GE13 and the politics of urban chauvinism
I will conclude with three suggestions. First, in general, urban chauvinism should be avoided and resisted by all parties — politicians, pundits and especially thoughtful scholarly analysts. Simplistic portrayals of a rural-urban divide and denigration of “uninformed, uneducated” rural folks should not pass for intelligent analysis.
Eric C. Thompson, The Malaysian Insider
As pundits and political analysts dissect the outcome and meaning of the 13th general election (GE13), one prominent explanation for the results has been a supposed gulf between urban and rural voters. As one online commentator put it:
“The urban-rural divide was clear. Pakatan won votes from all races and religions in the urban areas while BN retained their rural base. It is an election result between urban and rural, West Malaysia versus East Malaysia, between the better educated, better informed versus the lesser educated and lesser informed.”
Similarly, the Wall Street Journal’s (Asia Edition) front-page story of May 8 described the result by stating:
“…the vote was heavily split between Malaysia’s thriving cities, which largely voted for opposition parties, and rural, mostly ethnic-Malay areas that threw their support behind Mr Najib…”
The idea that the GE13 vote reflected a divided society, split between urban and rural inhabitants, has been echoed through many other online and print forums. It is a simple — and simplistic — explanation for a very complicated electoral result. And it reiterates a politics of urban cosmopolitan chauvinism that I have observed in Malaysia and elsewhere, dating to at least the 1990s.

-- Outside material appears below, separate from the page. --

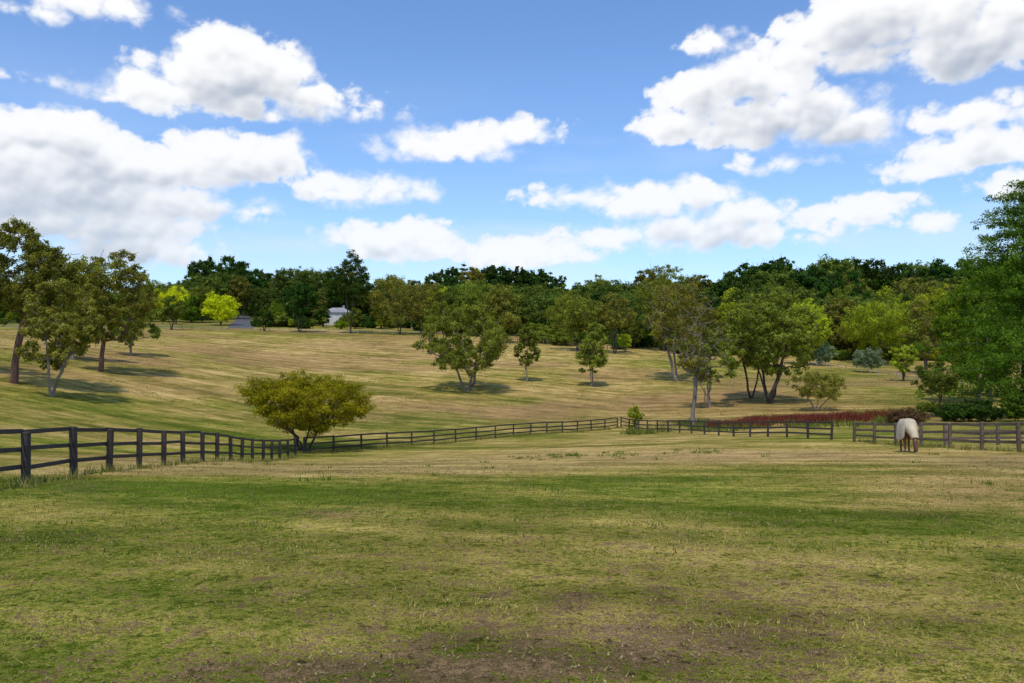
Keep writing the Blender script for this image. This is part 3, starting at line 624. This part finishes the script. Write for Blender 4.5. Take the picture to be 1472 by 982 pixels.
def cloudgrid(A,E_):
    de=E_[1]-E_[0]; AA,EE=np.meshgrid(A,E_); dn,b1,b2=cloudfield(AA,EE)
    wid=.34+.5*sstep(fbm(AA*12+4,EE*16+8,3),.45,.7)
    al=sstep(dn,-.14,-.14+wid)
    th=np.clip(dn,0,1.2); S=np.zeros_like(th); acc=np.zeros(len(A)); lam=.06
    for i in range(len(E_)-1,-1,-1):
        if i%3==0: acc=np.roll(acc,1)
        acc=acc*math.exp(-de/lam)*(1-.10*(th[i]<.02))+th[i]*de; S[i]=acc
    S=blur(S,3)
    hgt=blur(np.clip(dn,-.2,2.)*.35+b1*.8,3)+b2*.05
    k=max(1,int(.0065/de)); sh=np.roll(np.roll(hgt,-k,0),int(k*.7),1); rel=np.clip((hgt-sh)*1.25,-.5,.5)
    lit=np.exp(-np.clip(S-.004,0,9)*44)*1.1+rel*.5+.28*(fbm(AA*14,EE*22,5)-.42)+.12
    lit=sstep(np.clip(lit,0,1),-.12,.95)
    g0=np.array([.38,.44,.55]); g1=np.array([1.02,1.02,1.02]); C=g0+(g1-g0)*lit[...,None]  # white sunlit tops and grey shaded bases painted into the cloud colour
    thin=(1-sstep(dn,-.1,.5))[...,None]*.7; C=C*(1-thin)+np.array([.86,.90,.97])*thin
    hz=np.exp(-np.clip(EE,0,9)/.12)[...,None]*.4; C=C*(1-hz)+np.array([.78,.85,.96])*hz  # low clouds paled by painted haze
    al=al*(.98-.32*np.exp(-np.clip(EE,0,9)/.09))
    vl=fbm(AA*4+60,EE*17+3,5); al2=np.clip((vl-.46)*1.5,0,.34)*sstep(EE,.36,.10)+.26*np.exp(-np.clip(EE,0,9)/.09); al2=al2*sstep(EE,.50,.40); ta=al+al2*(1-al); k_=(al/np.maximum(ta,1e-4))[...,None]  # thin haze veil painted over the low sky, also between clouds
    C=C*k_+np.array([.80,.87,.97])*(1-k_); al=ta
    R_=6500.; Vv=np.stack([R_*np.sin(AA)*np.cos(EE),R_*np.cos(AA)*np.cos(EE),R_*np.sin(EE)],-1).reshape(-1,3)
    nx=len(A); ny=len(E_); a=(np.arange(ny-1)[:,None]*nx+np.arange(nx-1)[None]).ravel(); q=np.stack([a,a+1,a+nx+1,a+nx],1)
    af=al.ravel(); q=q[af[q].max(1)>.006]
    return Vv,q,np.concatenate([C.reshape(-1,3),af[:,None]],1)
r_=math.radians
g1=cloudgrid(np.arange(-41,41.01,.07)*r_(1),np.arange(-.5,28,.07)*r_(1))
g2=cloudgrid(np.arange(41,319.01,.4)*r_(1),np.arange(-.5,34,.3)*r_(1))
V=np.concatenate([g1[0],g2[0]]); Q=np.concatenate([g1[1],g2[1]+len(g1[0])]); C=np.concatenate([g1[2],g2[2]])
used=np.unique(Q); remap=np.zeros(len(V),int); remap[used]=np.arange(len(used)); V=V[used]; C=C[used]; Q=remap[Q]
m,h,out=newmat('cloud_painted_light'); at=h.n('ShaderNodeAttribute',attribute_name='ccol')
em_=h.n('ShaderNodeEmission'); h.L.new(at.outputs['Color'],em_.inputs[0]); tr=h.n('ShaderNodeBsdfTransparent'); mx=h.n('ShaderNodeMixShader')  # shell glows with its painted light and shade
h.L.new(at.outputs['Alpha'],mx.inputs[0]); h.L.new(tr.outputs[0],mx.inputs[1]); h.L.new(em_.outputs[0],mx.inputs[2]); h.L.new(mx.outputs[0],out.inputs[0])
try: m.cycles.emission_sampling='NONE'
except Exception: pass
obj('clouds',mesh('clouds',V,Q,[m],attrs={'ccol':('FLOAT_COLOR','POINT',C)},smooth=True))

# ---------------- world ----------------
SUN_EL=62; SUN_AZ=192
world=bpy.data.worlds.new('World'); scene.world=world; world.use_nodes=True; nt=world.node_tree; nt.nodes.clear(); h=NT(nt)
wo=h.n('ShaderNodeOutputWorld'); bg=h.n('ShaderNodeBackground'); bg.inputs[1].default_value=.15; nt.links.new(bg.outputs[0],wo.inputs[0])
st=h.n('ShaderNodeTexSky',sky_type='NISHITA'); st.sun_disc=False; st.sun_elevation=math.radians(SUN_EL); st.sun_rotation=math.radians(SUN_AZ); st.altitude=100; st.air_density=1.0; st.dust_density=.6; st.ozone_density=1.8
nt.links.new(h.mix(1,st.outputs[0],(.84,1.03,1.28,1),'MULTIPLY'),bg.inputs[0])

sl=bpy.data.lights.new('sun','SUN'); sl.energy=2.6; sl.angle=math.radians(2.0); sl.color=(1,.92,.78); so=link(bpy.data.objects.new('sun',sl))
azr=math.radians(SUN_AZ); elr=math.radians(SUN_EL); sdv=Vector((math.sin(azr)*math.cos(elr),math.cos(azr)*math.cos(elr),math.sin(elr)))
so.rotation_euler=sdv.to_track_quat('Z','Y').to_euler(); so.location=sdv*50

cam=bpy.data.cameras.new('camera'); cam.lens=28; cam.sensor_width=36; cam.clip_end=12000; cam.clip_start=.1
co=link(bpy.data.objects.new('camera',cam)); co.location=(0,0,CZ); co.rotation_euler=(math.pi/2,0,0); scene.camera=co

The last and only time I have been in Malaysia on Polling Day itself was in 1995, now nearly two decades ago. That was a year when Tun Dr Mahathir Mohamad and Barisan Nasional were riding high on the pre-1997 economic boom, before Datuk Seri Anwar Ibrahim’s dismissal from Umno and subsequent “Reformasi” movement. In the process of following that election — among other things, attending and collecting cassette tapes of PAS ceramahs — I observed the particular ways that the figure of “orang kampong” (villagers) was dealt with in the elections (Thompson 2013).
Dr Mahathir, at least since the publication of “The Malay Dilemma” (1970), had championed a distinctively urban-oriented path to economic development and prosperity. Rural Malays, in Dr Mahathir’s published opinion, were (quite literally) inbred and backwards. The early 1990s catch-phrase and concept of the “New Malay” (Melayu Baru) reiterated the idea that the only way for the Malay race to succeed would be through urbanisation (“membandarkan Melayu”) and championing of a new breed of Malay entrepreneurs (Muhammad 1993).

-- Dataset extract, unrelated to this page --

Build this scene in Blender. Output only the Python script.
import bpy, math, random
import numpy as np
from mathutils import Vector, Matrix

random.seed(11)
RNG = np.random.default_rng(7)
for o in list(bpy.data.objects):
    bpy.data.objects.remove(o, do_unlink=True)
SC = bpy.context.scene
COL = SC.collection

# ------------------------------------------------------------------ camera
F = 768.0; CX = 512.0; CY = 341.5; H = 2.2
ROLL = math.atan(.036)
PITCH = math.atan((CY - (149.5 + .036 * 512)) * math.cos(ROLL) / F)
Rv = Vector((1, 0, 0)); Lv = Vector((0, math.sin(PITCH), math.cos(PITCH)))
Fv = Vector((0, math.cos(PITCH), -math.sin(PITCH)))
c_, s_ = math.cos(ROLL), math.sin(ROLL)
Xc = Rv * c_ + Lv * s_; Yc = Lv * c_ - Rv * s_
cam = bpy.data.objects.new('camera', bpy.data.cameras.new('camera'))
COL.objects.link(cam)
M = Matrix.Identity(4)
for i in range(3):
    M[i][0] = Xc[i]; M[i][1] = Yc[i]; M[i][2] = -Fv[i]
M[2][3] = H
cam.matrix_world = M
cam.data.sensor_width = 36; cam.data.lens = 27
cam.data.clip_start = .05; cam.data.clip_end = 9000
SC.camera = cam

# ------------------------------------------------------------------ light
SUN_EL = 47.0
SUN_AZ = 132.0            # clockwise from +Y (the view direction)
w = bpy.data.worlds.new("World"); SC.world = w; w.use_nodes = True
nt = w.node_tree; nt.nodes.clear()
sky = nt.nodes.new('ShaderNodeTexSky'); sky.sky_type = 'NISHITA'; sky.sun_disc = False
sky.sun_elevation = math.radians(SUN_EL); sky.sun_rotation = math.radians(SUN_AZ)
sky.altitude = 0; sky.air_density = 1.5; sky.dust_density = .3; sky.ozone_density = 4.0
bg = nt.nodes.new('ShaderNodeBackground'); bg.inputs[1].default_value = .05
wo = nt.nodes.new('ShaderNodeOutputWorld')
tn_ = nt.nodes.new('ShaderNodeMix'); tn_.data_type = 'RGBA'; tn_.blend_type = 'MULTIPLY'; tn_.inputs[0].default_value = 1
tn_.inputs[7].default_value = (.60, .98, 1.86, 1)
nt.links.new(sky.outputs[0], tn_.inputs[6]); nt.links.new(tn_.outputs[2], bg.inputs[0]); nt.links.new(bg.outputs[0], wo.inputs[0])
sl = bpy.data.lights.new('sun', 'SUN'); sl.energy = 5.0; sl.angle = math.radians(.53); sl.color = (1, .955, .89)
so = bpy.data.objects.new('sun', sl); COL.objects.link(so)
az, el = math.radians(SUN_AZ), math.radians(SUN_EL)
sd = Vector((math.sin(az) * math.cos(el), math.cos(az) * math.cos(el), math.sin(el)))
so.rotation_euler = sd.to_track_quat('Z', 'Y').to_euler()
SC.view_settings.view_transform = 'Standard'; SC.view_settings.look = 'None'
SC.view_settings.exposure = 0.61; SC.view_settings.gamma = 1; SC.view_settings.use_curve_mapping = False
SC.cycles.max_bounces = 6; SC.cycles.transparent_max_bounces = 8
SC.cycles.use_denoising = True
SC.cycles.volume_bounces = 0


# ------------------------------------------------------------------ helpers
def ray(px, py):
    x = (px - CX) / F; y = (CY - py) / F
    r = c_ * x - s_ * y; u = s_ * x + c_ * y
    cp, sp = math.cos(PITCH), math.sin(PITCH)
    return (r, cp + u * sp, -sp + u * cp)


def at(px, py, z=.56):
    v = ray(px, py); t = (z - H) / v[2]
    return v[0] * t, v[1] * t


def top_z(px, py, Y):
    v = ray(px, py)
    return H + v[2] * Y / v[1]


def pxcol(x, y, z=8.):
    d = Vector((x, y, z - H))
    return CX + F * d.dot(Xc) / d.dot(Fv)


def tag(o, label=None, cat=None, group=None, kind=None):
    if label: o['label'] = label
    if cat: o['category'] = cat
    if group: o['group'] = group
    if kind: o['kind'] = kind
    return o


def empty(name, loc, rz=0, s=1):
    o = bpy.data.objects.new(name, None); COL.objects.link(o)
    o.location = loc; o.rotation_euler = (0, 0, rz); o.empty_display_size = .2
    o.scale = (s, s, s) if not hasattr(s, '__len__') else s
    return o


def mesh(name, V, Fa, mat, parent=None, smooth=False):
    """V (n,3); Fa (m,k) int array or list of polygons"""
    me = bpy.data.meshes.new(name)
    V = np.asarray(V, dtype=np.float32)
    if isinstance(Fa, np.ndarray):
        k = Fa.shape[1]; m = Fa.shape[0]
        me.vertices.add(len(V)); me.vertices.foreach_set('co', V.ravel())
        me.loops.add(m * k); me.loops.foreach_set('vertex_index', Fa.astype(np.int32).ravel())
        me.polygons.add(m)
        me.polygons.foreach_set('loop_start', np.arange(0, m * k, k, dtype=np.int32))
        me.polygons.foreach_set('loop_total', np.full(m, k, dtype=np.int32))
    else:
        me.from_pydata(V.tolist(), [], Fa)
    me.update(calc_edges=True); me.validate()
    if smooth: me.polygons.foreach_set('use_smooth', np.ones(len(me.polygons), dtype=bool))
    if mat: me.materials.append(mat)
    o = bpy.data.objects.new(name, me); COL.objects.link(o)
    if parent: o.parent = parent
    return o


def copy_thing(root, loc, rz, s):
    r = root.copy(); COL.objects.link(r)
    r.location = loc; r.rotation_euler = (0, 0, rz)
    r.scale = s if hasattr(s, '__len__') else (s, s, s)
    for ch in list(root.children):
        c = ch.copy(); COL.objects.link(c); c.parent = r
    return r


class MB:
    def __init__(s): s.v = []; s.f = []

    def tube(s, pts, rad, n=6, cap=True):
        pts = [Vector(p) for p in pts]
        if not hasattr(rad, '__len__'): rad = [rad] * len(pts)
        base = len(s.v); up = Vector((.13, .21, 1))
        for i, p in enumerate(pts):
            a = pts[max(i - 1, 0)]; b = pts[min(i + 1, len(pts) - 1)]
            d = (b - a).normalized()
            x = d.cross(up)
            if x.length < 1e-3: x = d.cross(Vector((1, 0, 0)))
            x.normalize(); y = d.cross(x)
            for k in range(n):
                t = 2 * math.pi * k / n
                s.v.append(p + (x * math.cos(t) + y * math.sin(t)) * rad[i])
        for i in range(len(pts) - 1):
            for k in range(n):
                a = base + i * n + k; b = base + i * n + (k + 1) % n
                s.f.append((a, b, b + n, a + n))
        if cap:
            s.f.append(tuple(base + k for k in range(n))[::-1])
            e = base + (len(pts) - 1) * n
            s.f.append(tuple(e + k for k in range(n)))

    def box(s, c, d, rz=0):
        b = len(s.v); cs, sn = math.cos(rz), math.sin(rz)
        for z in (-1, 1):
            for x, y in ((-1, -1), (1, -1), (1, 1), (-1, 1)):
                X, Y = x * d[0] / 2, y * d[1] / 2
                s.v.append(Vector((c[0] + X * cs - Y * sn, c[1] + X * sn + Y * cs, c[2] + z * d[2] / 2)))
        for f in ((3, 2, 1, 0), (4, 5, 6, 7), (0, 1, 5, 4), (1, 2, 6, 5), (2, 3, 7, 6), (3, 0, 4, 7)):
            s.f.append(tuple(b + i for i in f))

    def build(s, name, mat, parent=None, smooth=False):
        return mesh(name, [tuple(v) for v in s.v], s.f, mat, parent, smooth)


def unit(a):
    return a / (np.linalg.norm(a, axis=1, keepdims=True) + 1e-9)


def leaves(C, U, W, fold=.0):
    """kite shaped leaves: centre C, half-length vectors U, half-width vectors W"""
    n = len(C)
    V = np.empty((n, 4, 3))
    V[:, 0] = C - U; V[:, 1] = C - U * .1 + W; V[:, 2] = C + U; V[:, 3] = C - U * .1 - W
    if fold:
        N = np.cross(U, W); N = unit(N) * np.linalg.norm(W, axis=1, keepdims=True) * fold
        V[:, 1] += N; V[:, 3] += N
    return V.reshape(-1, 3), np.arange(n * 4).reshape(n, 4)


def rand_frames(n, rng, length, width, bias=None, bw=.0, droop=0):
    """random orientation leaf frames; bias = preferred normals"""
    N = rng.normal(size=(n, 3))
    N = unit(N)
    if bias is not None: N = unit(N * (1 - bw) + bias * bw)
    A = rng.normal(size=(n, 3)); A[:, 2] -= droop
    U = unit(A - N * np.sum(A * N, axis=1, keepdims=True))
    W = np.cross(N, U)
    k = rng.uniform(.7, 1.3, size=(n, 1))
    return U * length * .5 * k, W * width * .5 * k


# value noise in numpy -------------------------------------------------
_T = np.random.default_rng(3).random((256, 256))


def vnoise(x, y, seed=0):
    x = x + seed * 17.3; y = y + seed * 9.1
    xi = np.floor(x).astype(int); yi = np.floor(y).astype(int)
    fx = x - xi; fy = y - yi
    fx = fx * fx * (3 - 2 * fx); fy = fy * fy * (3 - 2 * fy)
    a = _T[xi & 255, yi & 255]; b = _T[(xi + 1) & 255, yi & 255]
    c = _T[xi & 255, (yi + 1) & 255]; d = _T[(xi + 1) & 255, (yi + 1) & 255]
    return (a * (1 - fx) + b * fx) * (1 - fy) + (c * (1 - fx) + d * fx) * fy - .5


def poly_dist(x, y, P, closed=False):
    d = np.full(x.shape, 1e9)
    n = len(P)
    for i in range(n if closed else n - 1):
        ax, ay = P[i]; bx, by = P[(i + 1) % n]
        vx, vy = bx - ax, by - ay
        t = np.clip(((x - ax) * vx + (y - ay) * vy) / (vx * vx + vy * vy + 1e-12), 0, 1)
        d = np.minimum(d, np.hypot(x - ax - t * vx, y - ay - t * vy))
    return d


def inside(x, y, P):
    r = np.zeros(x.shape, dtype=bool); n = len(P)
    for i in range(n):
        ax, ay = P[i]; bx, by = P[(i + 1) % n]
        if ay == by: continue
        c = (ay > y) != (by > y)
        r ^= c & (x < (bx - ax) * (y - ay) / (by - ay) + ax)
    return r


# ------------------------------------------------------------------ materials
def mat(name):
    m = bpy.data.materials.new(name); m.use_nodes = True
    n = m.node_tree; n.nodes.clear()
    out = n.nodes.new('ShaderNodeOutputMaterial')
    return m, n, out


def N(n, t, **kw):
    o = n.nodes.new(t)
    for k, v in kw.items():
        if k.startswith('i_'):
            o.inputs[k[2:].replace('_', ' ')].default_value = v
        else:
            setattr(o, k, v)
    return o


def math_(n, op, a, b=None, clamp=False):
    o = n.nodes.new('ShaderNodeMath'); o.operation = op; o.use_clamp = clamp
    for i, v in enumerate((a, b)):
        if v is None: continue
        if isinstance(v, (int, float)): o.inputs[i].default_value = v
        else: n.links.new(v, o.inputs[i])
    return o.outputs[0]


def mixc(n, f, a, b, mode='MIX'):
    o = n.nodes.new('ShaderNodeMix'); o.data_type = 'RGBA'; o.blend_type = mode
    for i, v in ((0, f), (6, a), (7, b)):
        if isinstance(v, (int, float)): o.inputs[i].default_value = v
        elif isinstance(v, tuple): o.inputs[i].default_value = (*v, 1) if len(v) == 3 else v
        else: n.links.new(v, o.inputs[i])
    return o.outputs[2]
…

In that climate, PAS positioned itself as the champion of kampung folk against an urban, corporate (“korporat”) Umno elite. While Umno and by extension Barisan Nasional (BN) held certain rural “strongholds,” it was by no means seen as a rural-based party. If anything, supposedly conservative, rural kampung folk were seen as the backbone of the PAS electorate — with overwhelmingly rural and conceptually remote Kelantan cast as ur-PAS territory.
Now in 2013, the rhetoric of rural-urban difference is cast very differently. Post-election analysis suggests that urban areas support progressive change while rural voters are stuck in old habits, clinging to patronage politics. In its most provocative form, as suggested by the first quote above, the country is divided between urban, better educated, better informed voters and rural, less educated, less informed ones.
Such rhetoric is both misguided and wrong. It is misguided, as far as opposition aspirations go. It is wrong in so far as it reiterates stereotypes of rural backwards and rural-urban difference in a Malaysia where substantive rural-urban difference is fast dissipating. With regard to opposition aspirations, there is a serious danger that the rhetoric of urban chauvinism may become entrenched among activists — particularly those affiliated with PKR.
PKR has sought to challenge Umno as a “centrist” force in Malaysian politics. PKR takes a moderate line vis-à-vis the role of Islam in politics and society, in contrast to PAS. And it has sought to avoid association as a party championing communal, racial interests, in contrast to the DAP, which despite efforts to the contrary is seen as a “Chinese” party. PKR’s problem is that it is seen as a party of urban, elite, intellectuals, mainly interested in contesting Umno and BN hegemony, not for the sake of the rakyat (ordinary citizens) but as one urban elite group (the Anwaristas) trying to wrest power from the Umno old-guard.
Rather than simply casting the rakyat who live outside of urban centres as foolish dupes of BN, the better question to ask is: what, if anything, did Pakatan Rakyat (PR) offer to rural citizens of Malaysia? An examination of the PR and BN election manifestos is revealing. The BN, among other things, states explicitly what they have done for those living “luar bandar”; in particular the thousands of kilometres of roads stretching throughout the country.
By contrast, the PR manifesto is very thin when it comes to plans or promises to non-urban constituents. While, on the one hand, it speaks explicitly to taxi drivers and other urban interest groups, the only rural constituents that the PR manifesto addresses directly or in any detail are Felda settlers, who make up only a small part of the rural Malaysian electorate.